As usual, this is my educated guess on this activity;These vehicles are called "preproduction". Is that how EM justifies selling these vehicles before the Spot IN Line people?
The 'production' designation is like a promise, to give this segment of customers the safety tested version that everyone else gets. One other thing expected is to qualify by federal standards and licensing. But BOTH the pre-100 and regular production will have crash tested, licensed and warrantied product.
So yes, pretty much a 'pre-' designation is justification, but it has a good purpose to give EM a chance to do deeper 'product' testing, and be paid well for it. It IS a good service to the bulk customer, since this moves the effort along. ANYTHING that will do that, I'm all for it.
However, you must recognize this 100 is not specifically for safety, this is for reliability primarily and only for safety as it relates to well-used hardware. So as far as product liability and safety liability, there is very little more risk in pre-sales compared to the first 1000 production version Elios. In fact this is a lot lower risk than going directly to unqualified and unknown customer types.

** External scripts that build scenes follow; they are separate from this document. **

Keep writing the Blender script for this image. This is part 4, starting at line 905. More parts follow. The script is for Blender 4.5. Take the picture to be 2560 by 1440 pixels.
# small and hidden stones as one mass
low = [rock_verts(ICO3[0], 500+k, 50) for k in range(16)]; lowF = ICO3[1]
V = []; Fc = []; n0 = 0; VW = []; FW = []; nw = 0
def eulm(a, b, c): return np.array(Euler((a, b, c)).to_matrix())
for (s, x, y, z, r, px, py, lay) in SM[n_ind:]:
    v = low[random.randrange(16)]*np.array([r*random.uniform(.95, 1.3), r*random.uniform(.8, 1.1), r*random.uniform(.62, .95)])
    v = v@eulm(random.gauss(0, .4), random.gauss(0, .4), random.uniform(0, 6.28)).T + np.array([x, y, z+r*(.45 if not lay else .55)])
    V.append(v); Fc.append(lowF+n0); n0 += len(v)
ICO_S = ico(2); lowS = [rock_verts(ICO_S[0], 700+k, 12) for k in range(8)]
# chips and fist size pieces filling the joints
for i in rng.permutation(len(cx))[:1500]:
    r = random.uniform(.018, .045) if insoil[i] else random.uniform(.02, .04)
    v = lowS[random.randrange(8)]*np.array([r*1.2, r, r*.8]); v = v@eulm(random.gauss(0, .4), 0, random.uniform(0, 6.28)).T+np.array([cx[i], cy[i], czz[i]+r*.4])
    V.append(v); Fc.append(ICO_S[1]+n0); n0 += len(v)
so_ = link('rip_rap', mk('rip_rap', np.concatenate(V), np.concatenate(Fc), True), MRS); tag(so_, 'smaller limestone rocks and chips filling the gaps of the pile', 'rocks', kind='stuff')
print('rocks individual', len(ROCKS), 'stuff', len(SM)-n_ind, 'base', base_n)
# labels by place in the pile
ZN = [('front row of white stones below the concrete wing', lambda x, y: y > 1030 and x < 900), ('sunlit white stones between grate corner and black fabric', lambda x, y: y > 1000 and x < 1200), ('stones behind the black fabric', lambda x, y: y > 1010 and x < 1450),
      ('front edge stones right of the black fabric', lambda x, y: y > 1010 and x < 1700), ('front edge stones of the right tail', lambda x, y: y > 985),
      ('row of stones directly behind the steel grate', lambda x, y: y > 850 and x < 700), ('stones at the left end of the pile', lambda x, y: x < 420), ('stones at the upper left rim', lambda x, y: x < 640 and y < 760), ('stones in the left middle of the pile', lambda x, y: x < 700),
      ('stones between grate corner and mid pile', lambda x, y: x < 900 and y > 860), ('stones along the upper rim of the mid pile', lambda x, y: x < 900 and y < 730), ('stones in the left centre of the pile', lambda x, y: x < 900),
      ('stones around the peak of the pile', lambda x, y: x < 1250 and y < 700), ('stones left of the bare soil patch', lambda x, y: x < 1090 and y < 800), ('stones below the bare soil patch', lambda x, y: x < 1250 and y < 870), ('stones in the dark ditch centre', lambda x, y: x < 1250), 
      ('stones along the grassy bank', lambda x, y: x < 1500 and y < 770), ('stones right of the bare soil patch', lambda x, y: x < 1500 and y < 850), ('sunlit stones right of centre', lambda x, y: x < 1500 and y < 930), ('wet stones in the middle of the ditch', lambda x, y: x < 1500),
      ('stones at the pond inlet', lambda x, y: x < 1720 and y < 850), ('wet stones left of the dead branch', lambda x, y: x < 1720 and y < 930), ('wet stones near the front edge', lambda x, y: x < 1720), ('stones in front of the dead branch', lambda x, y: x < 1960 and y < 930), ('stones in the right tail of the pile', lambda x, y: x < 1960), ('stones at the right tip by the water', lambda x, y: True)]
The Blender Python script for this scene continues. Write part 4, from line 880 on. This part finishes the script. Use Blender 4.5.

I live 5 miles from an old GM testing track. GM would spend millions to road test for reliability. This Elio pre-production method actually makes money for Elio. Partly Elio can do this because the Elio is sticking to very standard design and engineering for the suspension with fewer variables, so reduced risk.
SO about racing, that use of the 100 would introduce unknown legal risks with very little applicability to the intended customer. It would not be real-world. OK the test customer is not real-world either, but much more so, by design, than racing would be. Race hardening is good, but real world testing is more on-target at the moment.